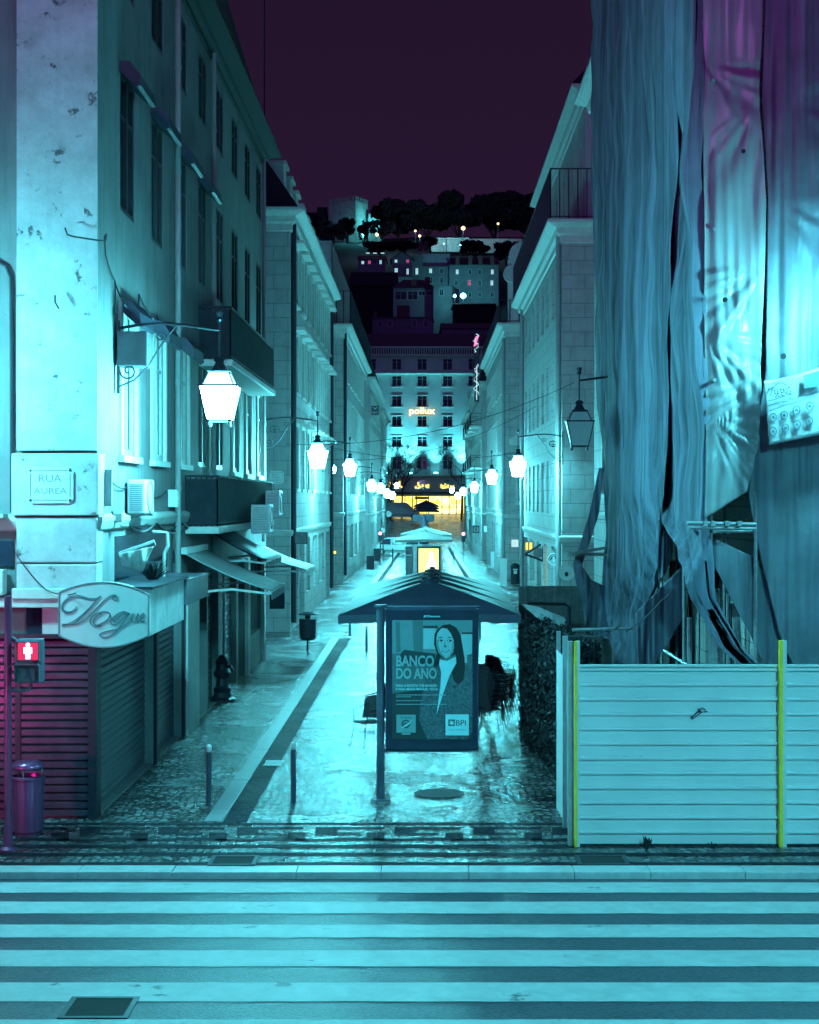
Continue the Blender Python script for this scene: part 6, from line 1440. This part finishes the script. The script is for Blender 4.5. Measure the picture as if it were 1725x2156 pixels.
for x, y0, y1, w, Y, lb in ((730,455,500,34,594,'dark leafy tree in front of the shaded tower face'),(765,462,510,22,592,'sparse tree in front of the bright tower face'),(805,460,500,60,575,'bushy dark tree right of the tower'),(700,470,515,50,585,'dark tree left of the tower foot'),(676,455,500,50,600,'dark tree at the left end of the hilltop'),
    (850,505,530,60,540,'low dark tree under the two close lamps'),(800,508,530,70,540,'low dark tree below the tower'),(1000,505,535,70,535,'dark tree below the retaining wall'),(1070,500,560,60,530,'dark tree at the right of the hill'),(905,495,520,30,545,'small dark tree left of the retaining wall')):
    tree(x, y0, y1, w, Y, lb, 500 if w < 30 else 1300, 'bush', .7)
tag(MB().build('x', M['hill']), 'x', 'x') if False else None
# bare trees in front of the hotel
def bare(x, yb, ytop, Y, label, seed, spread=1.0):
    rg_ = random.Random(seed); X = wx(x,Y); zb2 = gz(Y); Ht = wz(ytop,Y)-zb2; t = empty('bare_tree', (X,Y,zb2), label, 'tree', 'bare street trees before the hotel')
    b = MB(); tr = MB(); tr.tube([(X,Y,zb2),(X+.1,Y,zb2+Ht*.35)], .16, 7, .11)
    def br(p, d, L, r, k):
        q = p+d*L; b.tube([p,(p+q)/2+Vector((rg_.uniform(-.1,.1),0,rg_.uniform(-.05,.1)))*L,q], r, 4, r*.65, cap=False)
        if k == 0: return
        for _ in range(3 if k > 1 else 4):
            dd = (d+Vector((rg_.gauss(0,.55)*spread,rg_.gauss(0,.4),rg_.gauss(.12,.3)))).normalized(); br(q, dd, L*rg_.uniform(.6,.85), max(.018,r*.62), k-1)
    for _ in range(4): br(Vector((X+.1,Y,zb2+Ht*.35)), Vector((rg_.gauss(0,.6),rg_.gauss(0,.3),1)).normalized(), Ht*.22, .09, 4)
    tr.build('trunk', M['bark'], t); b.build('branches', M['bark'], t)
bare(822,1085,915,238,'bare branching tree at the left of the hotel front',3); bare(846,1085,950,241,'smaller bare tree beside the left one',8); bare(972,1085,925,238,'bare branching tree at the right of the hotel front',5)

for X, Y, Z0_, aim, en, lb in ((-7,-9,13,(5.2,24,16.5),11000,'right'),(-4,-9,13,(-7.5,22,15),7500,'left')):  # unseen violet floodlights added to tint the wall and drape tops
    t = empty('added_violet_floodlight', (X,Y,Z0_), f'added violet floodlight on a mast behind the viewer, {lb} one', 'floodlight')
    n_ = (Vector(aim)-Vector((X,Y,Z0_))); b = MB(); b.bar((X,Y,Z0_), tuple(Vector((X,Y,Z0_))-n_.normalized()*.3), .4, .3); b.build('housing', M['iron'], t)
    b = MB(); b.tube([(X,Y-.3,Z0_),(X,Y-.3,-.08)], .08, 8); b.build('mast', M['iron'], t)
    ld = bpy.data.lights.new('violet_beam', 'SPOT'); ld.energy = en; ld.color = (.62,.05,.70); ld.spot_size = math.radians(40); ld.spot_blend = 1; ld.shadow_soft_size = .3
    o = bpy.data.objects.new('violet_beam', ld); C.objects.link(o); o.parent = t; o.location = n_.normalized()*.1; o.rotation_euler = n_.to_track_quat('-Z','Y').to_euler()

======

• [What you have to do] Every line of the data above should be quoted exactly. Omit the pictures.

• [The answer]
Continue the Blender Python script for this scene: part 6, from line 1440. This part finishes the script. The script is for Blender 4.5. Measure the picture as if it were 1725x2156 pixels.
for x, y0, y1, w, Y, lb in ((730,455,500,34,594,'dark leafy tree in front of the shaded tower face'),(765,462,510,22,592,'sparse tree in front of the bright tower face'),(805,460,500,60,575,'bushy dark tree right of the tower'),(700,470,515,50,585,'dark tree left of the tower foot'),(676,455,500,50,600,'dark tree at the left end of the hilltop'),
    (850,505,530,60,540,'low dark tree under the two close lamps'),(800,508,530,70,540,'low dark tree below the tower'),(1000,505,535,70,535,'dark tree below the retaining wall'),(1070,500,560,60,530,'dark tree at the right of the hill'),(905,495,520,30,545,'small dark tree left of the retaining wall')):
    tree(x, y0, y1, w, Y, lb, 500 if w < 30 else 1300, 'bush', .7)
tag(MB().build('x', M['hill']), 'x', 'x') if False else None
# bare trees in front of the hotel
def bare(x, yb, ytop, Y, label, seed, spread=1.0):
    rg_ = random.Random(seed); X = wx(x,Y); zb2 = gz(Y); Ht = wz(ytop,Y)-zb2; t = empty('bare_tree', (X,Y,zb2), label, 'tree', 'bare street trees before the hotel')
    b = MB(); tr = MB(); tr.tube([(X,Y,zb2),(X+.1,Y,zb2+Ht*.35)], .16, 7, .11)
    def br(p, d, L, r, k):
        q = p+d*L; b.tube([p,(p+q)/2+Vector((rg_.uniform(-.1,.1),0,rg_.uniform(-.05,.1)))*L,q], r, 4, r*.65, cap=False)
        if k == 0: return
        for _ in range(3 if k > 1 else 4):
            dd = (d+Vector((rg_.gauss(0,.55)*spread,rg_.gauss(0,.4),rg_.gauss(.12,.3)))).normalized(); br(q, dd, L*rg_.uniform(.6,.85), max(.018,r*.62), k-1)
    for _ in range(4): br(Vector((X+.1,Y,zb2+Ht*.35)), Vector((rg_.gauss(0,.6),rg_.gauss(0,.3),1)).normalized(), Ht*.22, .09, 4)
    tr.build('trunk', M['bark'], t); b.build('branches', M['bark'], t)
bare(822,1085,915,238,'bare branching tree at the left of the hotel front',3); bare(846,1085,950,241,'smaller bare tree beside the left one',8); bare(972,1085,925,238,'bare branching tree at the right of the hotel front',5)

for X, Y, Z0_, aim, en, lb in ((-7,-9,13,(5.2,24,16.5),11000,'right'),(-4,-9,13,(-7.5,22,15),7500,'left')):  # unseen violet floodlights added to tint the wall and drape tops
    t = empty('added_violet_floodlight', (X,Y,Z0_), f'added violet floodlight on a mast behind the viewer, {lb} one', 'floodlight')
    n_ = (Vector(aim)-Vector((X,Y,Z0_))); b = MB(); b.bar((X,Y,Z0_), tuple(Vector((X,Y,Z0_))-n_.normalized()*.3), .4, .3); b.build('housing', M['iron'], t)
    b = MB(); b.tube([(X,Y-.3,Z0_),(X,Y-.3,-.08)], .08, 8); b.build('mast', M['iron'], t)
    ld = bpy.data.lights.new('violet_beam', 'SPOT'); ld.energy = en; ld.color = (.62,.05,.70); ld.spot_size = math.radians(40); ld.spot_blend = 1; ld.shadow_soft_size = .3
    o = bpy.data.objects.new('violet_beam', ld); C.objects.link(o); o.parent = t; o.location = n_.normalized()*.1; o.rotation_euler = n_.to_track_quat('-Z','Y').to_euler()